To get the content of Steps.txt into the newly created table, place the text file on some suitable location, e.g. on D:, and fill the table with bulk insert.

BULK INSERT dbo.Steps
FROM 'D:\Steps.txt'
WITH ( FIELDTERMINATOR =';', FIRSTROW = 1 );

Now comes the main part: creating a CTE that strings together the steps to form all the different paths leading to the plant names. Because we always start at the first step, that one should be the anchor part of the CTE. In the recursive part we connect all subsequent article numbers into strings, forming the paths. During each new cycle the CTE goes through, a new set is built upon the previous set, as far as next steps are needed. Since we are only interested in completed paths, in the main query we filter on Next IS NULL. For presentation purpose we add an ORDER BY  Name, Path.

Here is the CTE and query:

;WITH C AS (
       SELECT CAST([Step] AS VARCHAR(200)) AS Path, [Next], [Genus], [Species]
       FROM [dbo].[Steps]
       WHERE Step = 1
       UNION ALL
       SELECT CAST(C.Path + ', ' + CAST(B.[Step] AS VARCHAR(200)) AS VARCHAR(200))             AS Path, B.[Next], B.[Genus], B.[Species]
       FROM [dbo].[Steps] AS B
       INNER JOIN C
       ON B.[Step] = C.[Next]
)
SELECT CONCAT([Genus], ' ', [Species]) AS Name, Path
 FROM C
 WHERE [Next] IS NULL
 ORDER BY Name, Path
 OPTION (MAXRECURSION 100); –-prevent an endless loop

Try it out and enjoy, just like my teachers of the identification course did! Without this solution, identifying the crucial step for diverging paths was like finding a needle in a haystack. For finding the step at wich two given plants diverge, just add the genus and species names to the WHERE clause of the main query, but make sure not to refer to the Name alias of the SELECT clause.

I didn’t use the EnglishName column. I added it for the case this solution was going to be used by people not familiar with the scientific names of the plants. In that case the query has to be adapted, but care has to be taken that English names and scientific names may not always have a 1 : 1 relation.

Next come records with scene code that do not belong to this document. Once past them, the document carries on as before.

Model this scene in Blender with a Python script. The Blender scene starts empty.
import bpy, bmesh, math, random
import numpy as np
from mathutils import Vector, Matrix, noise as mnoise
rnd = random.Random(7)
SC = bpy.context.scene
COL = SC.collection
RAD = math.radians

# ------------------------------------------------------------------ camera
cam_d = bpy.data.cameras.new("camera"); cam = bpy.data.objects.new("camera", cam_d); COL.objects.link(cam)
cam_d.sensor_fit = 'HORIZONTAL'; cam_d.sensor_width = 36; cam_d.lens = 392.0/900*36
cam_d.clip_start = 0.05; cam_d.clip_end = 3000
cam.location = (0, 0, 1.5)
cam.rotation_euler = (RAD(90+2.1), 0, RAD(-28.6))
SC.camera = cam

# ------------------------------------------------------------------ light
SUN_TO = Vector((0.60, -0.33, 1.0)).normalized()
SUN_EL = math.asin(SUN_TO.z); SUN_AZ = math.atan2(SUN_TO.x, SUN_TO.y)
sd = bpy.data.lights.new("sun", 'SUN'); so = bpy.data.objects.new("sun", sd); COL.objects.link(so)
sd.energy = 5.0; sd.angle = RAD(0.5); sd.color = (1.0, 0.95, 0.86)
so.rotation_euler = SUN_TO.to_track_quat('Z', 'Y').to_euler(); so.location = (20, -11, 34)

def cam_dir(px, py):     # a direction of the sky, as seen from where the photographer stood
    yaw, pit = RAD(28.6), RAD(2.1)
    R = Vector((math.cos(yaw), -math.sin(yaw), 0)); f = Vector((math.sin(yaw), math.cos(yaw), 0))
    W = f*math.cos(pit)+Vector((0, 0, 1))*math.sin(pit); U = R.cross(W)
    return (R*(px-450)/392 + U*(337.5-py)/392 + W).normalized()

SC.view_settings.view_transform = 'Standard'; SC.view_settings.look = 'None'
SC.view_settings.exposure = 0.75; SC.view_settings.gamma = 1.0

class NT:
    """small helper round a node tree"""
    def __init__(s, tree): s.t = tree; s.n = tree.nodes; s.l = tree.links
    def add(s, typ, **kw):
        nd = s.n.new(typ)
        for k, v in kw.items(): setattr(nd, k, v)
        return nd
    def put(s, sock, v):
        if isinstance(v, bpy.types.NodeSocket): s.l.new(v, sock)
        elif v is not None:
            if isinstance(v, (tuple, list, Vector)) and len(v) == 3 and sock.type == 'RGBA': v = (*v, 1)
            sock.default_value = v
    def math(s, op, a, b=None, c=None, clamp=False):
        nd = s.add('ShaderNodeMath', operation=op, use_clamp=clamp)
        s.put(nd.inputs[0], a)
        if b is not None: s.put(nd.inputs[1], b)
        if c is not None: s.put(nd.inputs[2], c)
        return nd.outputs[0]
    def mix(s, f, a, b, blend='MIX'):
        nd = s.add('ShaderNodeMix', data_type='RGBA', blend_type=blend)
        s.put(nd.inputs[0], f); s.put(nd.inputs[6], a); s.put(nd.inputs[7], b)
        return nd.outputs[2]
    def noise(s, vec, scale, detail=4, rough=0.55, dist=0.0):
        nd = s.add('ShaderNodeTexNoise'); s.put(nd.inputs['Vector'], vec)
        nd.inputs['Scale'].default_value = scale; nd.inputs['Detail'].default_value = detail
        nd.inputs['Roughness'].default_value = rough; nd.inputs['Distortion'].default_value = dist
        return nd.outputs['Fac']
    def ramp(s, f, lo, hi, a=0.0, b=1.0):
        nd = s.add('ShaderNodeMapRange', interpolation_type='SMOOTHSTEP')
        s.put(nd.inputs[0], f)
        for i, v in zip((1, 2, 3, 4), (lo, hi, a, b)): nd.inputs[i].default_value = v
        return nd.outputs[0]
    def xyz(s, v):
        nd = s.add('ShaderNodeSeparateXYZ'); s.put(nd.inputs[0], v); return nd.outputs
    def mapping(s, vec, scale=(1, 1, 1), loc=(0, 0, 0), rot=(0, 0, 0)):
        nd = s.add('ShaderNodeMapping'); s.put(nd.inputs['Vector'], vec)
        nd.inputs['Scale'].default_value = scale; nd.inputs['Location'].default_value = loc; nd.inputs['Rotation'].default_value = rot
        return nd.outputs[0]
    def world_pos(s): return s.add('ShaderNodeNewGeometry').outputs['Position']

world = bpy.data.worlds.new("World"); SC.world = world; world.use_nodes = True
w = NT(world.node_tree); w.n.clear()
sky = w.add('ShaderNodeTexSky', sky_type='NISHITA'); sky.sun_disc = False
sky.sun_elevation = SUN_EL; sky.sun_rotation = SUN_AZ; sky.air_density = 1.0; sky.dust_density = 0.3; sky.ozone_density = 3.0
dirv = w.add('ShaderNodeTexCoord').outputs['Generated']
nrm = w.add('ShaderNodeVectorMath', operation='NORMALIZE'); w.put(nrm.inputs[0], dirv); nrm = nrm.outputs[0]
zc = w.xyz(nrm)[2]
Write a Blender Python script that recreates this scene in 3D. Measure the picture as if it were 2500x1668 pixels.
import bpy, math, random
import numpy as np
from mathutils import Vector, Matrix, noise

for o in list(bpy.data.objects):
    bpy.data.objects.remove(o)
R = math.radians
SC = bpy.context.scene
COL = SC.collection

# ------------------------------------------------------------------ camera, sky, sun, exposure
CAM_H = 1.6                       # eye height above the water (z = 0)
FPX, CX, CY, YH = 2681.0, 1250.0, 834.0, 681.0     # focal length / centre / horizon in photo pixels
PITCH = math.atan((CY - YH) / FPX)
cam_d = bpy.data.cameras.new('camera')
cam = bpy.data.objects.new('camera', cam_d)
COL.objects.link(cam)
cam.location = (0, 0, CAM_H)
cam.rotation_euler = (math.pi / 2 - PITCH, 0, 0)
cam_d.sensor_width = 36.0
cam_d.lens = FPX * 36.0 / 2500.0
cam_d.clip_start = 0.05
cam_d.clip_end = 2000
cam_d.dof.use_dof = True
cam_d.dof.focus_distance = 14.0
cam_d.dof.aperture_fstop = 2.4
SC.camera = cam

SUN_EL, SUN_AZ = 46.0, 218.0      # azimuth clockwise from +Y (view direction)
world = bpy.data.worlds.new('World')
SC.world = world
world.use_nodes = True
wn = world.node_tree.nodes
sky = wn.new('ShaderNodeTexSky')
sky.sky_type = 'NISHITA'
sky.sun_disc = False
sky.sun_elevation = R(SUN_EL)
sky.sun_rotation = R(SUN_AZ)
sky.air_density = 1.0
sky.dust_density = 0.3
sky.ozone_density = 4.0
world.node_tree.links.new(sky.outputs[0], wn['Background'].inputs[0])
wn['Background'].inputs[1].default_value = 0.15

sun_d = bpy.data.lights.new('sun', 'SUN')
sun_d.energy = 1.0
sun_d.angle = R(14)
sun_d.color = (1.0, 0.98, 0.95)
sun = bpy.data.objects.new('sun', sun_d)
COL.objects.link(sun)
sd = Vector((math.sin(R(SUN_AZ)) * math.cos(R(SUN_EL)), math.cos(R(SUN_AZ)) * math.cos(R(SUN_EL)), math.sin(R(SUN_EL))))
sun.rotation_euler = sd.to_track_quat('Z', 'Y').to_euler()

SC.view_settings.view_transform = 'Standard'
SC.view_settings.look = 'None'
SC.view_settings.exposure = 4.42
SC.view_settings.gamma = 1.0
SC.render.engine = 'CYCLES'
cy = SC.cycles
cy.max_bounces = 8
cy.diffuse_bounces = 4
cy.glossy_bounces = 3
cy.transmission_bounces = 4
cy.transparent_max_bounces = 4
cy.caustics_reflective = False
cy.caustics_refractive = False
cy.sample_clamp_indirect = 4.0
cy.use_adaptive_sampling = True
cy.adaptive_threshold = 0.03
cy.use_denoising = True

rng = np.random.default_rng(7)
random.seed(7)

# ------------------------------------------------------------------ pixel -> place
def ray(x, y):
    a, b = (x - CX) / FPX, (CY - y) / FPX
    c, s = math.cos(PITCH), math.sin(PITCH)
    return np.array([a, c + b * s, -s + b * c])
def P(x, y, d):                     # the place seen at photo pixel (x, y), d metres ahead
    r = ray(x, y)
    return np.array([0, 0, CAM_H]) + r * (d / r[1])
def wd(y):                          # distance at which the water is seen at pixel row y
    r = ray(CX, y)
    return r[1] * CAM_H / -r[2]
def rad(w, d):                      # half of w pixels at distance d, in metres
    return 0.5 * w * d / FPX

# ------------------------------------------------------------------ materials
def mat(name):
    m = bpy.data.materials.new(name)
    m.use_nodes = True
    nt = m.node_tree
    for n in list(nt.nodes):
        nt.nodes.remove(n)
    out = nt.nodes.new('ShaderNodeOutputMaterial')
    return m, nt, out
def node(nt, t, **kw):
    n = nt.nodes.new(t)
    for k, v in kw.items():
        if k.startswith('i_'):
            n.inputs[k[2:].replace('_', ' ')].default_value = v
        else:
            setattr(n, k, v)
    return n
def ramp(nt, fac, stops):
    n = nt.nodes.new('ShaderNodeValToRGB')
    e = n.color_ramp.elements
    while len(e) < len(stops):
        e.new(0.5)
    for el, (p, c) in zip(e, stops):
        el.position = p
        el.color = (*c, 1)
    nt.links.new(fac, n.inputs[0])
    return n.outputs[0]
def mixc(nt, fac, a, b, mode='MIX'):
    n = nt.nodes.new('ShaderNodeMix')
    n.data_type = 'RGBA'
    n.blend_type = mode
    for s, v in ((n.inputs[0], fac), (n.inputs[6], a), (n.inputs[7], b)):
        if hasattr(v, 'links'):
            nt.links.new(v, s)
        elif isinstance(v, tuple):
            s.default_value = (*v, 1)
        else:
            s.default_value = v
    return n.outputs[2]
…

This query can easily be adjusted for use in other kinds of trees. Think for example at family trees. There is no need for the nodes having all just two alternatives.

The essential part I needed in my query is reusing the previous value of the recursive CTE to construct the new value. In the above case this was achieved by concattenating strings, but other ways of combining data should also be possible. That leads to thinking about calculations with mathematical series, like Eulers formula for the approximation of π: π²/6 = 1 + 1/2² + 1/3² + 1/4² + …

Let’s give it a try:

;WITH A AS(
       SELECT CAST(1 AS REAL) AS [PI], 2 AS Num
       UNION ALL
       SELECT [PI] + 1./(Num*Num) AS [PI], Num + 1 AS Num
        FROM A
        WHERE Num < 4000
)
SELECT SQRT([PI]*6) AS [PI]
 FROM A
 OPTION (MAXRECURSION 5000);

Well, it works, but on my computer I see irregularities (repeating values) when Num values get higher. For the last 10 Num values (between 3990 and 3999) I get

3.14138131974922

3.14138131974922

3.14138147154141

3.14138162333359

3.14138162333359

3.14138177512576

3.14138192691793

3.14138207871009

3.14138223050224

3.14138223050224

Maybe it works better on a computer with an other mathematical processor, or maybe it has to do with the limitations of the REAL data type. However, perhaps not a serious option for mathematical series calculation, but in many other cases recursive CTE calculations can be a handy way for sure.